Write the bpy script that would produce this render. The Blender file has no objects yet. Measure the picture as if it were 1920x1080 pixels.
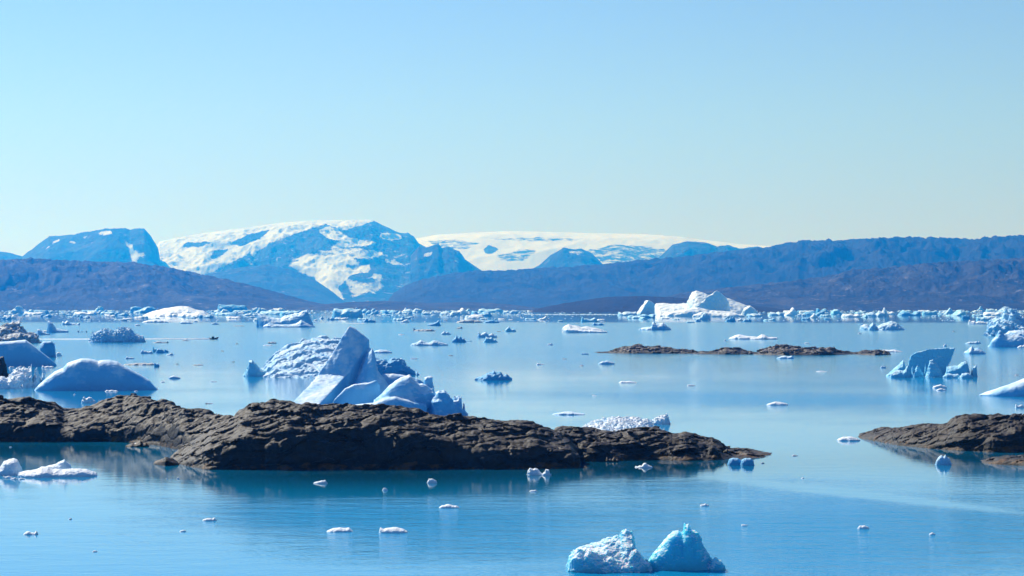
SKY_TINT_LOW = (.68, .75, 1.14)
SKY_TINT = (.76, .87, 1.06)
SKY_TINT_UP = (.36, .72, 1.06)
SKY_STRENGTH = .083
SUN_STRENGTH = 5.0
HAZE_COL = (.006, .235, 1.0)
HAZE_DENS = 7.6e-5
HAZE_G = .45
EXPOSURE = 0.38
DEBUG = False
import bpy, bmesh, math, random
import numpy as np

# ------------------------------------------------------------------ scene, camera
scene = bpy.context.scene
COL = scene.collection
F = 4330.0      # focal length in photo pixels (1920 wide)
H = 22.0        # eye height above the fjord
YH = 572.0      # pixel row of the true horizon
R = math.radians

def Dw(py): return F * H / (py - YH)
def P3(px, py, D): return np.array([(px - 960.0) / F * D, D, H - (py - YH) / F * D])

# ------------------------------------------------------------------ noise (numpy)
_perm = {}
def perm(seed):
    if seed not in _perm:
        r = np.random.RandomState(seed + 11)
        p = r.permutation(1024).astype(np.int32)
        g = r.normal(size=(1024, 3)).astype(np.float32)
        g /= np.linalg.norm(g, axis=1, keepdims=True)
        _perm[seed] = (p, g, r.rand(1024, 4).astype(np.float32))
    return _perm[seed]

def hsh(p, i, j, k):
    return p[(p[(p[i & 1023] + j) & 1023] + k) & 1023]

def perlin(x, y, z, seed=0):
    p, g, _ = perm(seed)
    xi = np.floor(x).astype(np.int32); yi = np.floor(y).astype(np.int32); zi = np.floor(z).astype(np.int32)
    xf = (x - xi).astype(np.float32); yf = (y - yi).astype(np.float32); zf = (z - zi).astype(np.float32)
    u = xf*xf*xf*(xf*(xf*6-15)+10); v = yf*yf*yf*(yf*(yf*6-15)+10); w = zf*zf*zf*(zf*(zf*6-15)+10)
    out = 0
    for a in (0, 1):
        wa = u if a else 1-u
        for b in (0, 1):
            wb = v if b else 1-v
            for c in (0, 1):
                wc = w if c else 1-w
                q = g[hsh(p, xi+a, yi+b, zi+c)]
                out = out + wa*wb*wc*(q[..., 0]*(xf-a)+q[..., 1]*(yf-b)+q[..., 2]*(zf-c))
    return out * 1.5

def fbm(x, y, z, octs=4, seed=0, gain=.5, lac=2.03, ridged=False):
    a = 1.0; s = 0; tot = 0
    for o in range(octs):
        n = perlin(x, y, z, seed+o)
        if ridged: n = 1-2*np.abs(n)*1.4
        s = s + a*n; tot += a
        a *= gain; x = x*lac+3.1; y = y*lac+1.7; z = z*lac+5.3
    return s / tot

def worley(x, y, z, seed=0):
    """F1, F2-F1 edge distance, random value of the nearest cell"""
    p, g, rv = perm(seed)
    xi = np.floor(x).astype(np.int32); yi = np.floor(y).astype(np.int32); zi = np.floor(z).astype(np.int32)
    f1 = np.full(x.shape, 9.0, np.float32); f2 = f1.copy(); val = np.zeros(x.shape, np.float32)
    for a in (-1, 0, 1):
        for b in (-1, 0, 1):
            for c in (-1, 0, 1):
                h = hsh(p, xi+a, yi+b, zi+c); r = rv[h]
                d = np.sqrt((xi+a+r[..., 0]-x)**2 + (yi+b+r[..., 1]-y)**2 + (zi+c+r[..., 2]-z)**2)
                m = d < f1
                f2 = np.where(m, f1, np.minimum(f2, d))
                val = np.where(m, r[..., 3], val); f1 = np.where(m, d, f1)
    return f1, f2-f1, val

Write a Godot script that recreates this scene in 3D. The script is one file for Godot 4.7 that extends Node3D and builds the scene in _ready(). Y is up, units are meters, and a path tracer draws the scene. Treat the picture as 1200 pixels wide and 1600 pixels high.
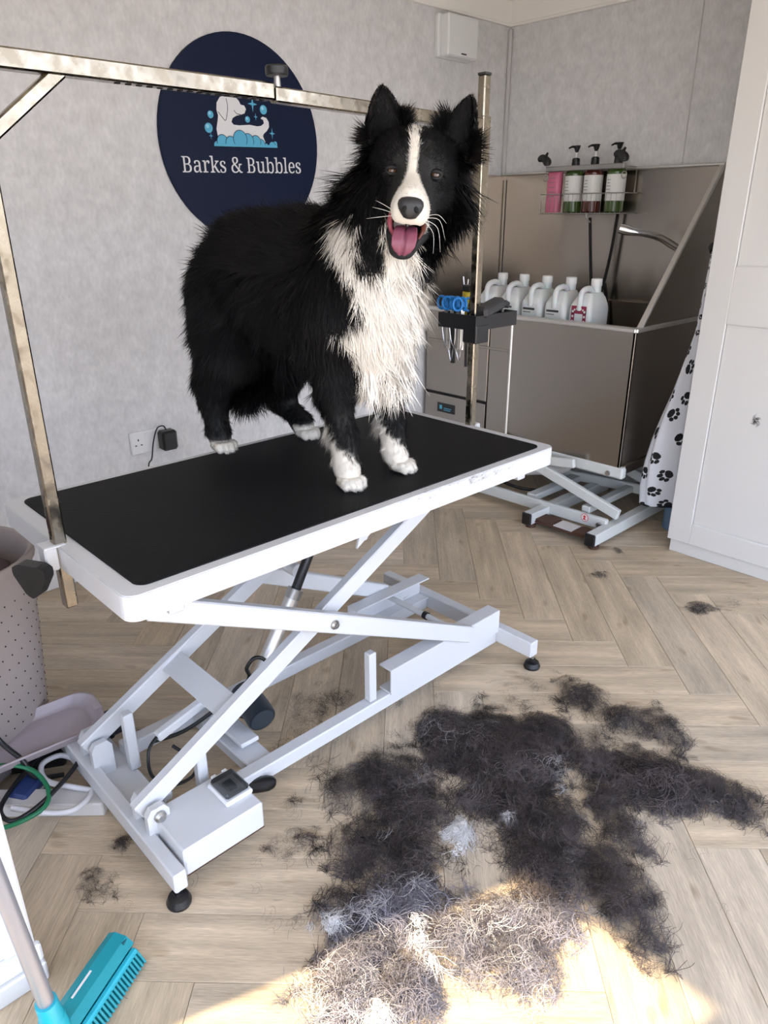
•••
• Exercise: The pictures should not be reproduced; quote all of the other material exactly.

• Task answer:
Write the bpy script that would produce this render. The Blender file has no objects yet. Measure the picture as if it were 1920x1080 pixels.
SKY_TINT_LOW = (.68, .75, 1.14)
SKY_TINT = (.76, .87, 1.06)
SKY_TINT_UP = (.36, .72, 1.06)
SKY_STRENGTH = .083
SUN_STRENGTH = 5.0
HAZE_COL = (.006, .235, 1.0)
HAZE_DENS = 7.6e-5
HAZE_G = .45
EXPOSURE = 0.38
DEBUG = False
import bpy, bmesh, math, random
import numpy as np

# ------------------------------------------------------------------ scene, camera
scene = bpy.context.scene
COL = scene.collection
F = 4330.0      # focal length in photo pixels (1920 wide)
H = 22.0        # eye height above the fjord
YH = 572.0      # pixel row of the true horizon
R = math.radians

def Dw(py): return F * H / (py - YH)
def P3(px, py, D): return np.array([(px - 960.0) / F * D, D, H - (py - YH) / F * D])

# ------------------------------------------------------------------ noise (numpy)
_perm = {}
def perm(seed):
    if seed not in _perm:
        r = np.random.RandomState(seed + 11)
        p = r.permutation(1024).astype(np.int32)
        g = r.normal(size=(1024, 3)).astype(np.float32)
        g /= np.linalg.norm(g, axis=1, keepdims=True)
        _perm[seed] = (p, g, r.rand(1024, 4).astype(np.float32))
    return _perm[seed]

def hsh(p, i, j, k):
    return p[(p[(p[i & 1023] + j) & 1023] + k) & 1023]

def perlin(x, y, z, seed=0):
    p, g, _ = perm(seed)
    xi = np.floor(x).astype(np.int32); yi = np.floor(y).astype(np.int32); zi = np.floor(z).astype(np.int32)
    xf = (x - xi).astype(np.float32); yf = (y - yi).astype(np.float32); zf = (z - zi).astype(np.float32)
    u = xf*xf*xf*(xf*(xf*6-15)+10); v = yf*yf*yf*(yf*(yf*6-15)+10); w = zf*zf*zf*(zf*(zf*6-15)+10)
    out = 0
    for a in (0, 1):
        wa = u if a else 1-u
        for b in (0, 1):
            wb = v if b else 1-v
            for c in (0, 1):
                wc = w if c else 1-w
                q = g[hsh(p, xi+a, yi+b, zi+c)]
                out = out + wa*wb*wc*(q[..., 0]*(xf-a)+q[..., 1]*(yf-b)+q[..., 2]*(zf-c))
    return out * 1.5

def fbm(x, y, z, octs=4, seed=0, gain=.5, lac=2.03, ridged=False):
    a = 1.0; s = 0; tot = 0
    for o in range(octs):
        n = perlin(x, y, z, seed+o)
        if ridged: n = 1-2*np.abs(n)*1.4
        s = s + a*n; tot += a
        a *= gain; x = x*lac+3.1; y = y*lac+1.7; z = z*lac+5.3
    return s / tot

def worley(x, y, z, seed=0):
    """F1, F2-F1 edge distance, random value of the nearest cell"""
    p, g, rv = perm(seed)
    xi = np.floor(x).astype(np.int32); yi = np.floor(y).astype(np.int32); zi = np.floor(z).astype(np.int32)
    f1 = np.full(x.shape, 9.0, np.float32); f2 = f1.copy(); val = np.zeros(x.shape, np.float32)
    for a in (-1, 0, 1):
        for b in (-1, 0, 1):
            for c in (-1, 0, 1):
                h = hsh(p, xi+a, yi+b, zi+c); r = rv[h]
                d = np.sqrt((xi+a+r[..., 0]-x)**2 + (yi+b+r[..., 1]-y)**2 + (zi+c+r[..., 2]-z)**2)
                m = d < f1
                f2 = np.where(m, f1, np.minimum(f2, d))
                val = np.where(m, r[..., 3], val); f1 = np.where(m, d, f1)
    return f1, f2-f1, val

Write a Godot script that recreates this scene in 3D. The script is one file for Godot 4.7 that extends Node3D and builds the scene in _ready(). Y is up, units are meters, and a path tracer draws the scene. Treat the picture as 1200 pixels wide and 1600 pixels high.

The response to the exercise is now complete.